Brad Remillard is a founding Partner of IMPACT Hiring Solutions, co-author of "You're NOT the Person I Hired", and "This is NOT the Position I Accepted". Brad is an award-winning international speaker, retained executive recruiter, and expert on hiring and retaining top talent, and executive job search.


  1. Sometimes, a bad reference is in error. Many years ago when I got a new job, my boss told me that the last person who worked for him and stole (a radio) had the same name as my name and that he hoped I was not a thief. I ended up not working there, a decision he made at the last minute.

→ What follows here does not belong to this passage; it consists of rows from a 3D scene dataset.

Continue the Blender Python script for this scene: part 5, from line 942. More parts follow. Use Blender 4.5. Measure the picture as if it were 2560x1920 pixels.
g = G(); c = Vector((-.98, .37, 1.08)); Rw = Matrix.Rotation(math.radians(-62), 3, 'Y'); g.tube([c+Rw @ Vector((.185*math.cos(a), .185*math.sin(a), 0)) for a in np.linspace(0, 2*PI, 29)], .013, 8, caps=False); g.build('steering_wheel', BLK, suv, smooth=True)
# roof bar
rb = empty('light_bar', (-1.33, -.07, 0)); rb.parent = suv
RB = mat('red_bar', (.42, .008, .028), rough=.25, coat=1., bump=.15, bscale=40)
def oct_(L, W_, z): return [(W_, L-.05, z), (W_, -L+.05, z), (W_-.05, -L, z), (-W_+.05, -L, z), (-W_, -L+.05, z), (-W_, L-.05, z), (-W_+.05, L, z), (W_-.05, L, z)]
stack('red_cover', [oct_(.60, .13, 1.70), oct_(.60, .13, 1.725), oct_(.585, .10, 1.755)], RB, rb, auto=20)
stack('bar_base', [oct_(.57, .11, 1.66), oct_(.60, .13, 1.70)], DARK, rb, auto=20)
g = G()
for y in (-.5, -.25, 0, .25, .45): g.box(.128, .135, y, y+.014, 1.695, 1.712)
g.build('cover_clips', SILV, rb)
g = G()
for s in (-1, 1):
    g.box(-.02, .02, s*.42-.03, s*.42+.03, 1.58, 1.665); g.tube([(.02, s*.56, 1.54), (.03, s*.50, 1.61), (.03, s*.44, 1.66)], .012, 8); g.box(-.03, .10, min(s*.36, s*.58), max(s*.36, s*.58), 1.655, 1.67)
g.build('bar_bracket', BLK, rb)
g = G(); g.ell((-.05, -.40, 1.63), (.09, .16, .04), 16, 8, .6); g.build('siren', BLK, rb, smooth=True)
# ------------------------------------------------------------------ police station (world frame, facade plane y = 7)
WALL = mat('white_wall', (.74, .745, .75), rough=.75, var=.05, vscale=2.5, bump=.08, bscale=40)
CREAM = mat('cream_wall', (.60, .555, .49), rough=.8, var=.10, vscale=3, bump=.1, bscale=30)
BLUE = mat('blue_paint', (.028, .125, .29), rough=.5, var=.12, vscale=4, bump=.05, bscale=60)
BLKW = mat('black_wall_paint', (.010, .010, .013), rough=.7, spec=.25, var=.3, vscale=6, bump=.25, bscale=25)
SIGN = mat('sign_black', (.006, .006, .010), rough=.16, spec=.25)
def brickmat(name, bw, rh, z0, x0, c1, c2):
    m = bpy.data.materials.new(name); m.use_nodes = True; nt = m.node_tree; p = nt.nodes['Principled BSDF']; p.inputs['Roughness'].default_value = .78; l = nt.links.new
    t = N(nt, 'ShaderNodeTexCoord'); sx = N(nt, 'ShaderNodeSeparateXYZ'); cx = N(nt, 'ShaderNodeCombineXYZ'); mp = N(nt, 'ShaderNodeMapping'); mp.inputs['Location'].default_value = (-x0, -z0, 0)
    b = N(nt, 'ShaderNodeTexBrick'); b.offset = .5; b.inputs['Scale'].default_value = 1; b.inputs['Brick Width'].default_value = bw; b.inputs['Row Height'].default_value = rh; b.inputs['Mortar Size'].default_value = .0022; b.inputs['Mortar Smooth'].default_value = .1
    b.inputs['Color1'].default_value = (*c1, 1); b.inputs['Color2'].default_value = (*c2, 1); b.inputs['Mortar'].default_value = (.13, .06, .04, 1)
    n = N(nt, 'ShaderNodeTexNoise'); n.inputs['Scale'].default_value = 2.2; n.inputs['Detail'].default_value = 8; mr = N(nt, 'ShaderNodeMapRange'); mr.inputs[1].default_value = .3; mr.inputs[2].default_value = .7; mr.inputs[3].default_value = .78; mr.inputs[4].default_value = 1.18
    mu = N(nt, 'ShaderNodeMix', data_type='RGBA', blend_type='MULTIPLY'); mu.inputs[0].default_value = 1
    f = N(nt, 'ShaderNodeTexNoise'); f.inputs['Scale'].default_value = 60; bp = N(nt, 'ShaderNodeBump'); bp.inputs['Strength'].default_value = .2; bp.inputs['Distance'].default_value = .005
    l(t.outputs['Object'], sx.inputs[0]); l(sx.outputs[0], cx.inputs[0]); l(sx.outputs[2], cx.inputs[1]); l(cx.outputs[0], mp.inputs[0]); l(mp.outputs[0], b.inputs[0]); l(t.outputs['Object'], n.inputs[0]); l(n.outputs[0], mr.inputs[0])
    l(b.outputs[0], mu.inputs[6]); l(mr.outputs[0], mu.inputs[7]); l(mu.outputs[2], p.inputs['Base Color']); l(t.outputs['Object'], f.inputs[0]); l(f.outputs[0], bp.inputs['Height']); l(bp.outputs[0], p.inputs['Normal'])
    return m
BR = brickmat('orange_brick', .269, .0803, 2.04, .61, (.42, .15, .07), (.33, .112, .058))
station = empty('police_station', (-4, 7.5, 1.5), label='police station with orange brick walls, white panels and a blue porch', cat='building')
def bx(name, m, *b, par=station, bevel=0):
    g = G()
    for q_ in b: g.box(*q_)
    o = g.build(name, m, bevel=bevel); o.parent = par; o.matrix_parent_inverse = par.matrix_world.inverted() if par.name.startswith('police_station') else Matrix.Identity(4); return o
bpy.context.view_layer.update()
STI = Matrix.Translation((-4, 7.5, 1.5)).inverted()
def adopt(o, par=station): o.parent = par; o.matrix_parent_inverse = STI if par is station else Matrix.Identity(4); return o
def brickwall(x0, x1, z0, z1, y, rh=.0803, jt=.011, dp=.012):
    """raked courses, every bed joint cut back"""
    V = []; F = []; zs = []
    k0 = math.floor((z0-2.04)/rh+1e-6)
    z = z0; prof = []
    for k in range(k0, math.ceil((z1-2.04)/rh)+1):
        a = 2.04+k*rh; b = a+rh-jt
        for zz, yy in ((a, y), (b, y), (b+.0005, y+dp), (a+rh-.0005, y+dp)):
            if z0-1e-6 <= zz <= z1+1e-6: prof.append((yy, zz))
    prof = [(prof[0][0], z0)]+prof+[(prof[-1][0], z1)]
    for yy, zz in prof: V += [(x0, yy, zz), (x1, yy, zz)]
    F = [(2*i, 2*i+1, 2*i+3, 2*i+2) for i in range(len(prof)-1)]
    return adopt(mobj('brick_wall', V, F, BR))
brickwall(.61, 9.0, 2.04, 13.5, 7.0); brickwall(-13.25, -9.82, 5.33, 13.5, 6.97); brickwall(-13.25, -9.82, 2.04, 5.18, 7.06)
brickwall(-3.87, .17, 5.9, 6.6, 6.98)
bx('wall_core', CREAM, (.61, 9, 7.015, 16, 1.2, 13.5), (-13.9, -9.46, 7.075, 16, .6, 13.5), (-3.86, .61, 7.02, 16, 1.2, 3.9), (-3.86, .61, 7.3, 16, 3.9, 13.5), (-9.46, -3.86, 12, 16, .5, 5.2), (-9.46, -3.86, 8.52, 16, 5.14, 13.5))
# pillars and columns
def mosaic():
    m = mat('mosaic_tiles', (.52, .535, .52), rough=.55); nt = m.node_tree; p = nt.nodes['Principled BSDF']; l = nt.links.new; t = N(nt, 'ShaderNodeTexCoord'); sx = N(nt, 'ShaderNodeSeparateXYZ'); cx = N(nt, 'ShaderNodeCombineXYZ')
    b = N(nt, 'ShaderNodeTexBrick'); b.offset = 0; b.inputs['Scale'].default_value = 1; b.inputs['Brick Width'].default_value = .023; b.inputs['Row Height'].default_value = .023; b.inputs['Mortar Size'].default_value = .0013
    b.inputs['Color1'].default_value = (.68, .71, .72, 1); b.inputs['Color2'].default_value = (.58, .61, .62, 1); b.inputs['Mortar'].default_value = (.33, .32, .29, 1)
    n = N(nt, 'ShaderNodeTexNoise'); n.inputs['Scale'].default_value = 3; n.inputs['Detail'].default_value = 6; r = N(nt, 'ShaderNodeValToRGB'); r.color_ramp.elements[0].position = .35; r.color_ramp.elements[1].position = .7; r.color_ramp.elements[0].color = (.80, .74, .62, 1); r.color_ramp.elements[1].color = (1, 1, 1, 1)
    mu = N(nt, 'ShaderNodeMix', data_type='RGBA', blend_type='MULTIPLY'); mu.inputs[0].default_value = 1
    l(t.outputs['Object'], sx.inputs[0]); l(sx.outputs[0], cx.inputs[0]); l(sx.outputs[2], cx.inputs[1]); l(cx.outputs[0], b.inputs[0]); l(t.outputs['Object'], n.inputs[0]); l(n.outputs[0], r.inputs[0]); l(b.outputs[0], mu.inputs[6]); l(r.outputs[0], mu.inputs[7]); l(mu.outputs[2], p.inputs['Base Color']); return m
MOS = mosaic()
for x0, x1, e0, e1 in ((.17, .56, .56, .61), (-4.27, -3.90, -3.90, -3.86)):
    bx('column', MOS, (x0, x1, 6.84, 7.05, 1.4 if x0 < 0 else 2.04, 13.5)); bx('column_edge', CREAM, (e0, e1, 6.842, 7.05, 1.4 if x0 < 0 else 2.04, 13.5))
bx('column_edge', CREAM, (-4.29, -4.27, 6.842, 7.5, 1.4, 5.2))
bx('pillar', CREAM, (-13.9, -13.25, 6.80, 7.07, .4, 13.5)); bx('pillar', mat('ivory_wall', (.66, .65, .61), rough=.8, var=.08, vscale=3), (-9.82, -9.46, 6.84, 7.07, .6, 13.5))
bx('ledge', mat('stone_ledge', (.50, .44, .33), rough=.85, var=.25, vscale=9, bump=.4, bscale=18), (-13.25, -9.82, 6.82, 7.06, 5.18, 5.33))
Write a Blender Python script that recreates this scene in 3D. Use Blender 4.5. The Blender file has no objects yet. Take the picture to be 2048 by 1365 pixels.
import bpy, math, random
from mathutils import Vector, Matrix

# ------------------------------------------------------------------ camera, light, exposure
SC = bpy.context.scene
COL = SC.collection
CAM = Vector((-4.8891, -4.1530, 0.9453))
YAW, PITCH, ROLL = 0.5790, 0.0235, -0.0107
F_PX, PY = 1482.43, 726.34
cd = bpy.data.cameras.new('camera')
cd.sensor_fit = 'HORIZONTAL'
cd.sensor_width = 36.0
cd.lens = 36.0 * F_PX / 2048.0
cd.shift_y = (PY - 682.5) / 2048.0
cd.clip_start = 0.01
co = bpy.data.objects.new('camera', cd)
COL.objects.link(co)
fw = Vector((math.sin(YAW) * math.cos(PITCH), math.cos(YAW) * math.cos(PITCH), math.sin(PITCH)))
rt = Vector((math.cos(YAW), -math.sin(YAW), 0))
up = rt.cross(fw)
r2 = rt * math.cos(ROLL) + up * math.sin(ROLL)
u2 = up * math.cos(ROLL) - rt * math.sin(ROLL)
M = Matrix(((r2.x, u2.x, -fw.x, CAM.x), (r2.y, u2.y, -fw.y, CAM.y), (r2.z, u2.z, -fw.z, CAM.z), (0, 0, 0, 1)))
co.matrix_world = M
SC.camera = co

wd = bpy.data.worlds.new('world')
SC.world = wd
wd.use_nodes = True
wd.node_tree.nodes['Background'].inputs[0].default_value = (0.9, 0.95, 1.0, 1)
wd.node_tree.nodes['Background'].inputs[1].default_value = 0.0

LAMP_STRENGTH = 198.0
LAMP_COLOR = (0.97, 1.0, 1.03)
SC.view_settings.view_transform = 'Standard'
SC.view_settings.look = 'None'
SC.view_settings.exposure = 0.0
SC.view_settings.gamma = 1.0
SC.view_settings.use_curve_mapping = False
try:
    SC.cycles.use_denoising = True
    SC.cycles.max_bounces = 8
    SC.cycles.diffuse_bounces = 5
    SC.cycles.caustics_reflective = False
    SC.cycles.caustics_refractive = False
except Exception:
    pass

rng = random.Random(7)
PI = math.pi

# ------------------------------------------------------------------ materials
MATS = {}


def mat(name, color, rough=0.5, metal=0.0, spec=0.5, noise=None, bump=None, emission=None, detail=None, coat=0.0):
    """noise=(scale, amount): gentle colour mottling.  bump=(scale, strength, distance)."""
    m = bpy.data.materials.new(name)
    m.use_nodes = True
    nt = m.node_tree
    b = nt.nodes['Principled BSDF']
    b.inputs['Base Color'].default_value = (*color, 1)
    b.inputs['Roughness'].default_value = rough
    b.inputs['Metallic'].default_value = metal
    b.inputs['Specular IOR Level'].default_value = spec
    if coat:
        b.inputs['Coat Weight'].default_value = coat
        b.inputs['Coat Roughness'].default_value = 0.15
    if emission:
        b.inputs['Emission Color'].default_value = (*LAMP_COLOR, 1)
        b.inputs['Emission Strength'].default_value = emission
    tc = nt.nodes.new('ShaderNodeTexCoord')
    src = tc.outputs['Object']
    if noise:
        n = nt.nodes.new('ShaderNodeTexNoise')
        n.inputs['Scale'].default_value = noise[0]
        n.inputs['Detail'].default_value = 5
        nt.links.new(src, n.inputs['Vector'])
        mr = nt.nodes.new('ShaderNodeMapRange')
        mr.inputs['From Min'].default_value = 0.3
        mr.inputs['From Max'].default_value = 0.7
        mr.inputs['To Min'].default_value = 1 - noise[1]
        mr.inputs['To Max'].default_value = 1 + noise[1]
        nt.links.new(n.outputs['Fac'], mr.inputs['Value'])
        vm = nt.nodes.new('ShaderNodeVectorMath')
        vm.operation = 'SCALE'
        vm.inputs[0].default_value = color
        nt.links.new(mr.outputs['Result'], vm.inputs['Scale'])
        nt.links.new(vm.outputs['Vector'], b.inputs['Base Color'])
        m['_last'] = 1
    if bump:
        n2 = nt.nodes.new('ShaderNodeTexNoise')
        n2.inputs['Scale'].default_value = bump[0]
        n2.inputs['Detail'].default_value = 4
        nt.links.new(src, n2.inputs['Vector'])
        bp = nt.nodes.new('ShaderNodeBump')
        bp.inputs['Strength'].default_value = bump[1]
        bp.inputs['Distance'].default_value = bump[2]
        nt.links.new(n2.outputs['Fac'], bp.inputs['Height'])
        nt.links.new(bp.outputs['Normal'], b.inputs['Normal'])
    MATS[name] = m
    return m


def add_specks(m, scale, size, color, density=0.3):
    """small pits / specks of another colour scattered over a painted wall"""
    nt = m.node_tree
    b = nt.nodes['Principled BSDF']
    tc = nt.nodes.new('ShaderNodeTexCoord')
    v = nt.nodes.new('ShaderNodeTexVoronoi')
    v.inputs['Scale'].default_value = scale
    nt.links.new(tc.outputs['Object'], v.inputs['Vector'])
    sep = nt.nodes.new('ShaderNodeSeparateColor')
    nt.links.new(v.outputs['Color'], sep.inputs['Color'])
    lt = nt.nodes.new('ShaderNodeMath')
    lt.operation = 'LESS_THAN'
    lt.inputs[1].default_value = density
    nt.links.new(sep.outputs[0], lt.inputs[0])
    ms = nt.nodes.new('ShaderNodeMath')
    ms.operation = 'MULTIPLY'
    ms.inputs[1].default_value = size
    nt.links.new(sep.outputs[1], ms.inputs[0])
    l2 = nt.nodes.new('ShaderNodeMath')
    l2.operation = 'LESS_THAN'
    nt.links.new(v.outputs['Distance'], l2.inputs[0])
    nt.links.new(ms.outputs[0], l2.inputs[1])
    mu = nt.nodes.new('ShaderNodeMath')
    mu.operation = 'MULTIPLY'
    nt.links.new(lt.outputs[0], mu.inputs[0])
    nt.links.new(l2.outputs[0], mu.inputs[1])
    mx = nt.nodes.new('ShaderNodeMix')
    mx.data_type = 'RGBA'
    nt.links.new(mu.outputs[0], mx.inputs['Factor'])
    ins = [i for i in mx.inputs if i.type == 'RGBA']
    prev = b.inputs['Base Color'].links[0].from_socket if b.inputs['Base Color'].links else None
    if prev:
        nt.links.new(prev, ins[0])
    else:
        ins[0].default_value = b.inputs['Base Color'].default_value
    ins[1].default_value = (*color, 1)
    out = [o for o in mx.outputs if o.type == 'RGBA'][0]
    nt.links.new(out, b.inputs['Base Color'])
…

    Years later, I was injured by a drunk driver and could not walk, so I had to apply for disability payments, which I had never had to do before. I was told that the agency would need to clear my case with my recent employers and when I did not begin receiving checks, I called the agency and was told that a former employer had told them that I had taken a radio from them, so my application was denied. I asked “which of my past employers was this?” and the person told me to wait, then told me that my payments would begin the following week, which they did. I do not know if this government employee made a mistake with what she had initially told me without actually checking first or whether some past employer had actually made an incorrect statement about me.

    The last place where I worked before I got hurt did have two-way radios for some employees but I did not have one and never touched them. I did not need one for the job that I did and I do not know if this company was the source of erroneous information.

    All I am saying is that employers are not beyond making mistakes and ONE negative report might not mean much.